Two disgruntled men are standing outside of a house that has just been foreclosed on.  The house belongs to Steve.  Steve's neighbor and friend, Bob stands with him.  They are both upset and throwing rocks at the house in frustration.

Steve: Man, this sucks.
Bob: Yeah, dude.  It does.  You just keep doing crazy things and things keep happening to you.  This is some bad luck.
Steve: Yeah. (Throws rock at house) I just hope I can beat this pattern...
Bob: Yeah, just like you beat your wife last night...

While the exact details of this scene are fuzzy to me now, I will never forget the sharp pain that hit my gut as I watched these words leave his lips.  Collectively the entire class's jaws dropped to the floor.

Are you fucking kidding me?  No, you are not kidding me because when people kid it's actually funny.

When, and I repeat when has violence against women ever been funny?

This isn't Low Hanging Fruit, my friend.  This is Pull Your Head Out Of Your Asshole and Think About What You Are Saying. 

In addition to the wife-beating comment, I also tallied up a garden variety of other comments including calling a woman a "bitch" for no reason, a nude dating scene where a woman was told to keep her legs closed because "I don't want to see that while I'm eating" as he proceeded to wave his parts around, and even a comment made to an immigrant waiter to "go away, you're taking good people's jobs."

Allow me to poke holes in why these comments are not funny from a non-feminist perspective because while my feminist insides are screaming I do think it's important to separate the two.

Here are my discontents as a comedian:

  1. In improv, it is essential to play "to the top of your intelligence."  This means that improvisors must choose content with the logic and reasoning parts of their brains.  It then follows that if you are playing a circus clown that you might be knowledgeable on which types of clown shoes produce the best squeaky noise and how to best tie balloon animals at a children's birthday party.  Therefore if you are going to make a choice to call a woman a bitch, you had better be making an intellectual social commentary on the topic.  See video below for the kings of social commentary, Keegan-Michael Key and Jordan Peele.  
  1. There's so much more to play with in an improvised scene than the obvious.  Why limit yourself?  A nude dating scene at a restaurant could be so much funnier if other things were considered.  Does this restaurant have any nude meal deals?  Topless Tapas for $5.99?  Are you required to shower before before you dine like at a public pool?  I have so many questions about this reality and none of them include you shaming a women's body parts.
  2. If you are going to take a stance on a political issue, be it immigration, abortion, gun laws, gay rights, etc. you best be prepared to get down and dirty with the details.  A simple comment will simply not do.  That's just lazy comedy.  Which "good people" is this immigrant taking jobs from?  Which jobs?  Do you have a proposed solution to the immigration policy?  Shall we build a moat around America and pour scalding hot oil down on anyone who attempts to enter our castle doors?  I want the details here, people.
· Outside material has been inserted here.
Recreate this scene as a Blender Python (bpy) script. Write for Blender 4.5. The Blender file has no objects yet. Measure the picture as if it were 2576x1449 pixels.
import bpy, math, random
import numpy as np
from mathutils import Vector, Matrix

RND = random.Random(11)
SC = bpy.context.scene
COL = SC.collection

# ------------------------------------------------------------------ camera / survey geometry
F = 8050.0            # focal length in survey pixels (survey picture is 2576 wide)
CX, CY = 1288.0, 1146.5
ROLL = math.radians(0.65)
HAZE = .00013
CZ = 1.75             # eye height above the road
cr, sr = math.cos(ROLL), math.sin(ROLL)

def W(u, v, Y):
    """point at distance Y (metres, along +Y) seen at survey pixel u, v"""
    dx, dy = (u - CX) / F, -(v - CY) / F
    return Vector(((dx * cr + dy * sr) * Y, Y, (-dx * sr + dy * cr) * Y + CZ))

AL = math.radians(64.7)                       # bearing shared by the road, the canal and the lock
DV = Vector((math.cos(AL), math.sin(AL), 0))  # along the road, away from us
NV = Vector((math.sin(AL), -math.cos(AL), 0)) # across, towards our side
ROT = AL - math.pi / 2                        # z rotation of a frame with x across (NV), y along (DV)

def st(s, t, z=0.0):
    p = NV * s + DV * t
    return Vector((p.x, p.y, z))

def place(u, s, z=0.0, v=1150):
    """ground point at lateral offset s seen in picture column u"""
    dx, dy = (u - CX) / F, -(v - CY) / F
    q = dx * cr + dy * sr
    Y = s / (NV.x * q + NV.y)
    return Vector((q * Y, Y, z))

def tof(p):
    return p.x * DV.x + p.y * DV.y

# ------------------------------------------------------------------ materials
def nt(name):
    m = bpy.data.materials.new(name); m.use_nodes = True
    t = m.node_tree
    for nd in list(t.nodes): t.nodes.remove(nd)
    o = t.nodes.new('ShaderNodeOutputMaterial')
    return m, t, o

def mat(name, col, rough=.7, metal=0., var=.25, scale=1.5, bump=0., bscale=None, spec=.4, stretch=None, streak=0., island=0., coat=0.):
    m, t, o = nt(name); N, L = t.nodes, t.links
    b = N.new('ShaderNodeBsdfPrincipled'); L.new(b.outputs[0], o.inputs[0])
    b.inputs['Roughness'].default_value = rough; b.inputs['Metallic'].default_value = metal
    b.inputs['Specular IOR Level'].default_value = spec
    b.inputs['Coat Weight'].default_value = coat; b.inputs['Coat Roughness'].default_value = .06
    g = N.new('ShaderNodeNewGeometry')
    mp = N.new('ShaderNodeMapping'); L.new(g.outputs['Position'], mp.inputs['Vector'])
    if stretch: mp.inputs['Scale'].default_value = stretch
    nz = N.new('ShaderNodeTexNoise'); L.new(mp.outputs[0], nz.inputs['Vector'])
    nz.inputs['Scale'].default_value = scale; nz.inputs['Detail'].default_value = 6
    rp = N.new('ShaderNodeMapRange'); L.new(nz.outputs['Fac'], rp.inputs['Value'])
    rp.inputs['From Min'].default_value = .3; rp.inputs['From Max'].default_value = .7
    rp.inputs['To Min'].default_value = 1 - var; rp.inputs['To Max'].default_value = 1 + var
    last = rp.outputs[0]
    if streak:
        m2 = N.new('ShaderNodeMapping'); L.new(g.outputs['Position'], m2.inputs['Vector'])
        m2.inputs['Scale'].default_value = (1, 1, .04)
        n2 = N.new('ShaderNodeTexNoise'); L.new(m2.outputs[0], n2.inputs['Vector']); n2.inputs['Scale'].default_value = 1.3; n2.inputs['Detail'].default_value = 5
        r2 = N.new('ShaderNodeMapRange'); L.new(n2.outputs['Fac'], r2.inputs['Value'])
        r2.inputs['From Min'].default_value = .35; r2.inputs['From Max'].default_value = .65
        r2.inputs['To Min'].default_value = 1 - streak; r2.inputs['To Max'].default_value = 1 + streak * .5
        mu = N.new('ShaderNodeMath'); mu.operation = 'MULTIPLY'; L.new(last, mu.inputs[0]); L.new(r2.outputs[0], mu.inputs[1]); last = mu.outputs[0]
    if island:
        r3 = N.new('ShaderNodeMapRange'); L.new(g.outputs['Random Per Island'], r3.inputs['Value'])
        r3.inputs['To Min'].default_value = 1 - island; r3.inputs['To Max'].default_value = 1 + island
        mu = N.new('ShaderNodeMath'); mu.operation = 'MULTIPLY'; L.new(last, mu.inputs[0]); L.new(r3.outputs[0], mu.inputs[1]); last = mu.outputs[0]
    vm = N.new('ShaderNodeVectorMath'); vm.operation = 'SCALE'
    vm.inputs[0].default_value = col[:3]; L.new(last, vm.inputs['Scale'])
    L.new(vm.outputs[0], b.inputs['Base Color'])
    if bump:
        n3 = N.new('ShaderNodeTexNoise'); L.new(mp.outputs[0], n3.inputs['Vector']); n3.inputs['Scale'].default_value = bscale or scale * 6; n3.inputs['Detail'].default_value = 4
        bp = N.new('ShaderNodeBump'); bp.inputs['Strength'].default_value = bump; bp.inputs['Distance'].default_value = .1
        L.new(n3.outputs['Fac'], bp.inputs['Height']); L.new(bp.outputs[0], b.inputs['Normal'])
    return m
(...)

It came as no surprise when I learned that one of the gentlemen with the above comments is joining a frat this year and only has two female artists on his iPod.  He was also convinced that the best way to get women to talk to him on Tinder was to say really offensive, gross things to them.

Classy, bro.

Now I want to also make a point of saying that I understand that not all men in frats are sexist scumbags.  It would be unfair to classify all men in this way.  It just so happened that the improvisor I took issue with just so happened to be in a frat and just so happened to have some very interesting views on women.  Maybe some views that he doesn't even realize are stone cold sexism.

Some might simply say, "Boys will be boys," to which I say no.  Absolutely not.

Humans should be humans.

Teach your sons and daughters to be smart with their humor.  Speak up when you don't feel empowered.  And shape up when you say something stupid.

Sometimes we get nervous and sometimes we grab onto the Low Hanging Fruit because it's right at our immature fingertips.

But for the love of all that is Holy, please, please don't be that person.